898 F.2d 1365 | 8th Cir. | 1990
Larry F. HAWKINS, Sr., Appellant,
v.
Gerald HIGGINS, Appellee.
No. 89-1071.
United States Court of Appeals,
Eighth Circuit.
Submitted Dec. 12, 1989.
Decided March 26, 1990.
Rehearing and Rehearing En Banc Denied May 30, 1990.
Steven R. Cantonwine, Kansas City, Mo., for appellant.
Stephen D. Hawke, Jefferson City, Mo., for appellee.
Before FAGG, Circuit Judge, and HEANEY and BRIGHT, Senior Circuit Judges.
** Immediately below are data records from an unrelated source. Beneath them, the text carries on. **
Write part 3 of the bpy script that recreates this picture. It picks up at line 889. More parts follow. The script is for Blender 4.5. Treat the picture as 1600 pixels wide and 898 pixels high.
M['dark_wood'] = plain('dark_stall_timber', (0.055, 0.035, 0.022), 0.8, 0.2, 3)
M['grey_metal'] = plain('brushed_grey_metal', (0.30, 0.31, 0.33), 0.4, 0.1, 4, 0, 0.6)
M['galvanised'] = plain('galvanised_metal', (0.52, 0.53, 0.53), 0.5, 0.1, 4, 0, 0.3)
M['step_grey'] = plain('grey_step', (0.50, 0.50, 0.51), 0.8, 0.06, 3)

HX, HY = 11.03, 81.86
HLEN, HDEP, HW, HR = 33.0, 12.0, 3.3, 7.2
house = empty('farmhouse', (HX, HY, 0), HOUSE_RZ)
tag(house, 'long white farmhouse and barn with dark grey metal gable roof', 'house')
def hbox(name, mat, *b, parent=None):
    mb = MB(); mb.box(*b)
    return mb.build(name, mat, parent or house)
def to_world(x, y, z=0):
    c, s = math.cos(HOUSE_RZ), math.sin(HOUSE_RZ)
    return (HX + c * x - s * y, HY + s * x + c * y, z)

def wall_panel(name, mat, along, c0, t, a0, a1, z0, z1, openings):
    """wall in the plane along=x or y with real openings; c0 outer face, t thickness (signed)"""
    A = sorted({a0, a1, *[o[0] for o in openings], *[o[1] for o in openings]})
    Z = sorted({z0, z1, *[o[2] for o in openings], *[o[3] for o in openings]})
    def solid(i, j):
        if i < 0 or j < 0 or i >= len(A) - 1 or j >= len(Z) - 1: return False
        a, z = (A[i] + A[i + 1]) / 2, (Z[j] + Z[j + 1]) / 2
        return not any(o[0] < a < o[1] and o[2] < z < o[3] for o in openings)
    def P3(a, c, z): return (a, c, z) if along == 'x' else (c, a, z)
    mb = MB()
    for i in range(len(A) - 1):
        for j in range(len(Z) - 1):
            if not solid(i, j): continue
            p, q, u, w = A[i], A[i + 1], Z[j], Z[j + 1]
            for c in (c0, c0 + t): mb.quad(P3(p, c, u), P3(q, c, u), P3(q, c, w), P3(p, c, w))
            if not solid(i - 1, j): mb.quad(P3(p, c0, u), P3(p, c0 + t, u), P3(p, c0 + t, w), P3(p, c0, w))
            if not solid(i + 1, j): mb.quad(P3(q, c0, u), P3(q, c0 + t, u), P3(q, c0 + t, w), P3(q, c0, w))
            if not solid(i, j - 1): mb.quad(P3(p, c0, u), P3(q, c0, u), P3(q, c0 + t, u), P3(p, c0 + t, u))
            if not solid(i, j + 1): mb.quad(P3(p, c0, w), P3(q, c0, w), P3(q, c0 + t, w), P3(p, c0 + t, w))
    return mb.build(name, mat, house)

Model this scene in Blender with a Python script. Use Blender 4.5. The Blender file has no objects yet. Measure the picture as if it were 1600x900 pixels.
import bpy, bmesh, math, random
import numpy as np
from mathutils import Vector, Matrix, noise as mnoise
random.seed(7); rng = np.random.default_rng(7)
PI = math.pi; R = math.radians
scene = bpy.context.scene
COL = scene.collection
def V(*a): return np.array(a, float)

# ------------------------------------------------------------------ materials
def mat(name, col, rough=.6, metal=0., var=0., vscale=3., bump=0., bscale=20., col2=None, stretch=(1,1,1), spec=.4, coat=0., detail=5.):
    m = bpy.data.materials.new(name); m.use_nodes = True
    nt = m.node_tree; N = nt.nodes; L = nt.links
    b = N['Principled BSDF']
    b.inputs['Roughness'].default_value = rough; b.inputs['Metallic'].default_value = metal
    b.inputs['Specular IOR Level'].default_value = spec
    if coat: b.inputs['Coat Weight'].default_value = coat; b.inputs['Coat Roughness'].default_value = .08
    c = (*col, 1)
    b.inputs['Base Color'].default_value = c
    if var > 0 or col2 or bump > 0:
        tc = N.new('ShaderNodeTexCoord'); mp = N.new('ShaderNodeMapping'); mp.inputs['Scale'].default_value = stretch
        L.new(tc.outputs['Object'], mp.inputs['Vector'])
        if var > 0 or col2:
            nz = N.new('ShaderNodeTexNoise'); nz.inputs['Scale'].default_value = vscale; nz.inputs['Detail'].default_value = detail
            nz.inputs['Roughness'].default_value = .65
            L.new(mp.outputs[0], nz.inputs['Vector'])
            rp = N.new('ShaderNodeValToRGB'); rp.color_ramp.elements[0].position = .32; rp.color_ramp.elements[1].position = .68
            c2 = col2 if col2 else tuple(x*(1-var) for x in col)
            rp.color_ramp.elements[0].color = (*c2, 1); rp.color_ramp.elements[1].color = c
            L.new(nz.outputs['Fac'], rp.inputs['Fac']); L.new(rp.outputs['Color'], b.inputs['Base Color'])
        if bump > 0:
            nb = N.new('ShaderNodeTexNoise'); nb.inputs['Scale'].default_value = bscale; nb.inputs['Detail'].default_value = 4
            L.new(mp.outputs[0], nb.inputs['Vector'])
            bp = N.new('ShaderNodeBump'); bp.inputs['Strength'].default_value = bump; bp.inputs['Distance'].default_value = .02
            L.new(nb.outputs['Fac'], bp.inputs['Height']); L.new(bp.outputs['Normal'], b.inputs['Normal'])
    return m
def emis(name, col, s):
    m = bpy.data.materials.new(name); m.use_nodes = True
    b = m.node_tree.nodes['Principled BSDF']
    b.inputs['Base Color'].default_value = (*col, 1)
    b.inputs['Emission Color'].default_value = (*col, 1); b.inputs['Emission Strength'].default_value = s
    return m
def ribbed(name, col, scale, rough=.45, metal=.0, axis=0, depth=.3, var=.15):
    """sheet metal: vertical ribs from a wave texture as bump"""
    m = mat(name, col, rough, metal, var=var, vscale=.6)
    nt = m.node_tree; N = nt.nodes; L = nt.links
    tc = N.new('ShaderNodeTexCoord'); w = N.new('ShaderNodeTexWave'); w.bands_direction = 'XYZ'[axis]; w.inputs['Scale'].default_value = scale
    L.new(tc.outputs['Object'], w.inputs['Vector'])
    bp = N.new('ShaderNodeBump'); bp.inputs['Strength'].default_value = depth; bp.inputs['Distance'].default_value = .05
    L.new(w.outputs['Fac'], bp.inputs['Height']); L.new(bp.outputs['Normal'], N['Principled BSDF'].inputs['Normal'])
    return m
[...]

HEANEY, Senior Circuit Judge.
Larry Hawkins filed a petition for federal habeas corpus relief in the United States District Court for the Western District of Missouri, alleging that his continued confinement by the state of Missouri was unlawful because his sentence had expired. The district court dismissed the petition because it found that Hawkins had not exhausted his state remedies. We reverse.
Hawkins was convicted in Missouri for selling marijuana. On January 18, 1983, he was sentenced to a term of five years imprisonment in the Missouri Department of Corrections. On April 19, 1984, he was released on parole. At that time, Hawkins was notified by the Missouri Board of Probation and Parole that under provisions of Mo.Rev.Stat. Sec. 195.221 his parole would be extended an additional five years beyond the term of his sentence. Hawkins was further informed that any violations of his parole during either the original sentence or the additional five-year period could result in his recommitment to confinement for the remainder of his original term.
On August 13, 1984, Mo.Rev.Stat. Sec. 195.221 was repealed.
On February 22, 1988, after the expiration of his original five-year sentence, Hawkins violated the terms of his parole. The Missouri Board of Probation and Parole revoked Hawkins' parole and recommitted him to confinement for a period of three years and nine months. Hawkins was given credit only for time actually spent in confinement.
Hawkins filed in federal district court a petition for habeas corpus relief pursuant to 28 U.S.C. Sec. 2254 contending a violation of the prohibition against ex post facto laws, the prohibition against double jeopardy, and the Eighth Amendment of the United States Constitution. Based on the record before it, the district court concluded that Hawkins had failed to exhaust his adequate and available state remedies, pointing specifically to a declaratory judgment action pursuant to Missouri Supreme Court Rule 87.02(c) or (d). Hawkins v. Higgins, No. 88-0452-CV-W-5-P, slip op. at 3-4 (W.D.Mo. Dec. 21, 1988). The district court reasoned, relying on Snethen v. Nix, 736 F.2d 1241, 1245 (8th Cir.1984), that a petitioner's belief that the state courts will rule against his or her claims on the merits does not warrant waiving the exhaustion requirement. Hawkins, slip op. at 4.
On appeal, Hawkins asks us to reverse because the district court's holding is clearly erroneous. Hawkins relies on Gallup v. State of Missouri, 733 S.W.2d 435 (Mo. banc 1987) and Harness v. Missouri State Board of Probation and Parole, 749 S.W.2d 7 (Mo.App.1988). His theory is that, because the Missouri Court of Appeals in Harness held that the repealed statute continues to apply to prisoners paroled before the date of repeal, Missouri does not provide an adequate, available remedy.
The foundation for the exhaustion rule is that the states retain primary responsibility under the United States Constitution for the legality of their exercise of police power. Accordingly, state courts have the first opportunity and responsibility to determine whether a particular exercise of police power is constitutional or unconstitutional. "The question is usually whether state law provides any presently available state procedure for determining the merits of the petitioner's claim, not whether the state court would decide in favor of the petitioner on the merits." Snethen v. Nix, 736 F.2d 1241, 1245 (8th Cir.1984). There is, however, a defense to the rule requiring the exhaustion of state remedies when it appears that such remedies are futile. Piercy v. Black, 801 F.2d 1075, 1078 (8th Cir.1986).
In light of all the circumstances, Hawkins' state court remedies appear futile. See id. at 1077 (a decision on the same question of law, under almost identical facts, made state court remedies futile). The petitioner in Harness raised the same issue of law as does Hawkins. The Missouri courts held against that petitioner. The underlying facts are nearly identical. Any state court challenge would be futile, and a waste of judicial resources.
Accordingly, we reverse and remand to the district court for further proceedings consistent with this opinion.